Смысл учения Толстого в том, что нужно не бороться со злом, а увеличивать сумму добра. К этой простой истине — каждый своим путем — приходят все персонажи. Девочка-француженка осваивает японскую игру в го, основной принцип которой: “Если хочешь выиграть, надо не только жить самому, но и давать жизнь другому” (с. 138). Отсылки к Толстому тут нет, да она и не нужна. То, что к этому приходит француженка и приходит через смысл японской игры, лишь подтверждает постоянную мысль Толстого: общее во всех культурах
и есть Истина — “Лжи во всех разные, истина во всех одна” (57, 183).
Опорное толстовское понятие сопрягать означает резонансное взаимодействие, осуществляющее полноту бытия. Так и в основу единства книги Мюриель Барбери положен толстовский принцип сопряжения — мотивов повествования, создающих целостность текста, и человеческих душ, создающих единство Мира. Хочется надеяться, что эта светлая книга — один из провозвестников того, что толстовская идея о необходимости единения всех добрых людей не только осуществима, но и осуществляется.
1 Л. Н. Толстой. Полное (юбилейное) собрание сочинений: В 90 т. М.–Л., 1928–1959.
Т. 11. С. 294. В дальнейшем в тексте — с указанием тома и страницы.
2 Muriel Barberry. L’elegance du herisson. Paris, 2006. Русский перевод: Мюриель Барбери. Элегантность ежика. М., 2010. В дальнейшем в тексте — с указанием страницы.
3 Переписка Бориса Пастернака. М., 1990. С. 226 и далее.
4 См.: Жиль Делез. Кино. М., 2004. С. 259.
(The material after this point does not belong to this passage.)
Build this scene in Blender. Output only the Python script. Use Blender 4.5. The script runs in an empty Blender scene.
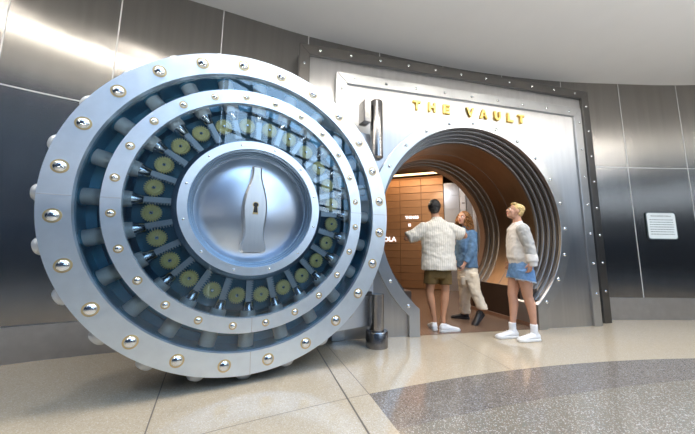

5 См.: Вяч. Вс. Иванов. Наука о человеке. Введение в современную антропологию. Курс лекций. М., 2004. С. 26.
6 Виктор Франк. Реализм четырех измерений (Перечитывая Пастернака) // Виктор Франк. Избранные статьи. London, 1974. С. 65.
7 Там же. С. 81.
8 Т. П. Григорьева. Японская художественная традиция. М., 1979. С. 224.
9 Там же. С. 240.
10 Иштван Сабо. Об Ясудзиро Одзу // Киноведческие заметки. Японский номер. 2005,
№ 75. С. 113.
11 Дональд Ричи. Ясудзиро Одзу и грамматика его фильмов // Там же. С. 121.